Innovation à moyen terme

Ce dernier point conduit à des sujets d’innovation à moyen terme touchant à la cybersécurité. Qui dit digitalisation d’actifs industriels dit risque d’attaque cyber sur ces mêmes actifs, pour obtenir une rançon, ou pour infliger des dommages. La récente acquisition de FoxGuard par Framatome montre qu’il s’agit d’une question majeure. La killer app de l’Internet industriel viendra-t-elle des solutions de cybersécurité issues du nucléaire[3] ? Ainsi, Thibaut Gain explique que Framatome est capable de se positionner en fournisseur de solutions pour d’autres industriels : “Une colonne de cracking qui se ferait hacker impliquerait une perte se chiffrant en dizaines de millions d’euros pour l’opérateur.
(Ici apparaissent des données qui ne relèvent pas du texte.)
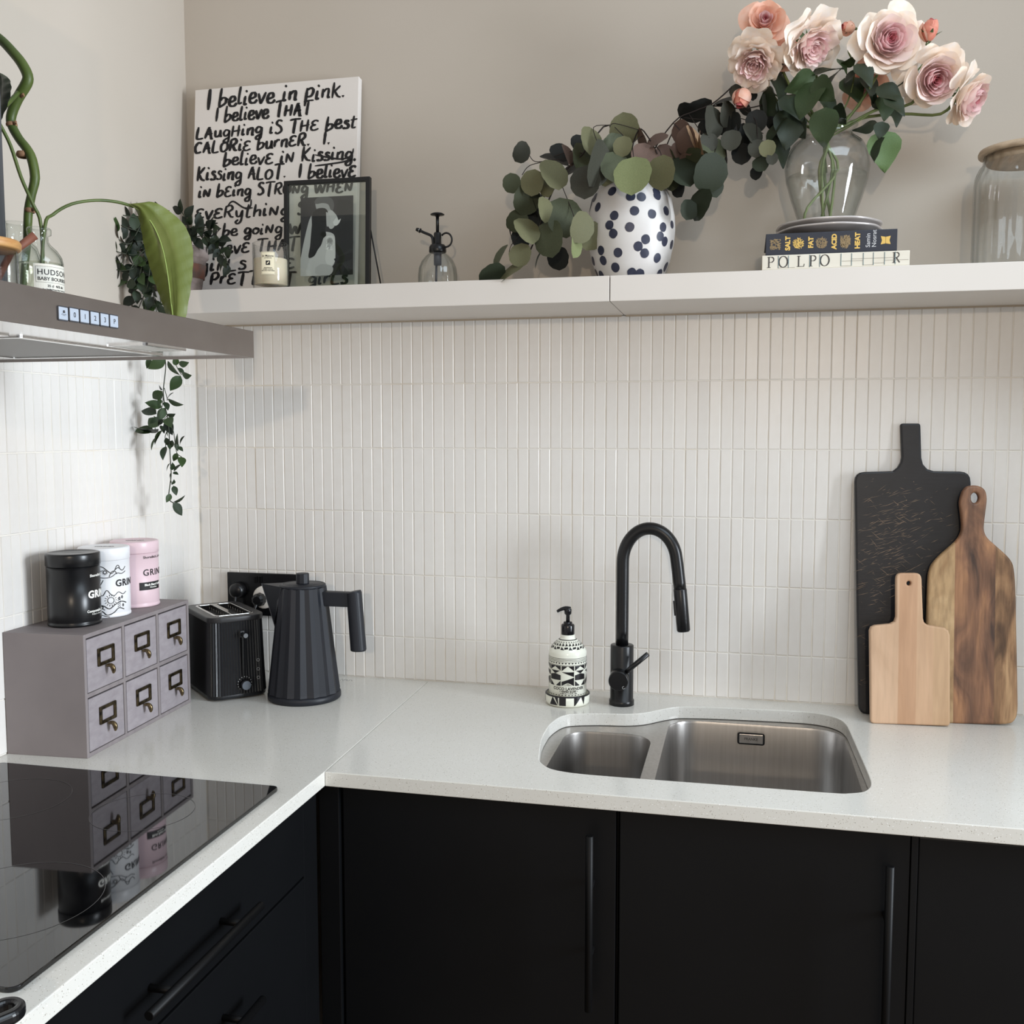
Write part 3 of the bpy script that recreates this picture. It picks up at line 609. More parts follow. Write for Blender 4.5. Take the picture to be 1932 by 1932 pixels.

Nous avons les moyens d’évaluer les systèmes en temps réel pour qu’ils réagissent. Il y a donc là un vrai marché.”

 

Innovation à long terme (technologies matures dans 15-25 ans)

Mais il y a plus. À long terme, le nouveau nucléaire se conçoit chez Framatome selon deux axes de rupture. D’une part, les petits réacteurs modulaires (SMR). D’autre part les réacteurs nouveaux usages.

Les petits réacteurs modulaires (SMR)

L’axe des SMR est en fait connu depuis longtemps, mais a tardé à être pris au sérieux en France en raison de la priorité accordée pendant longtemps à l’EPR. Mais les choses ont changé, et le CEA et EDF sont entrés en lice avec le projet Nuward.

Les réacteurs nouveaux usages

L’axe des réacteurs nouveaux usages est beaucoup moins connu. L’enjeu est de sortir du cadre restrictif de la génération d’électricité, et de s’ouvrir à des cas d’usages industriels innovants, stimulés par l’impératif de la neutralité carbone. Une vraie « rupture en termes de pensée industrielle » selon Alix de la Giraudière. Un nucléaire de demain où tout reste à inventer et à faire.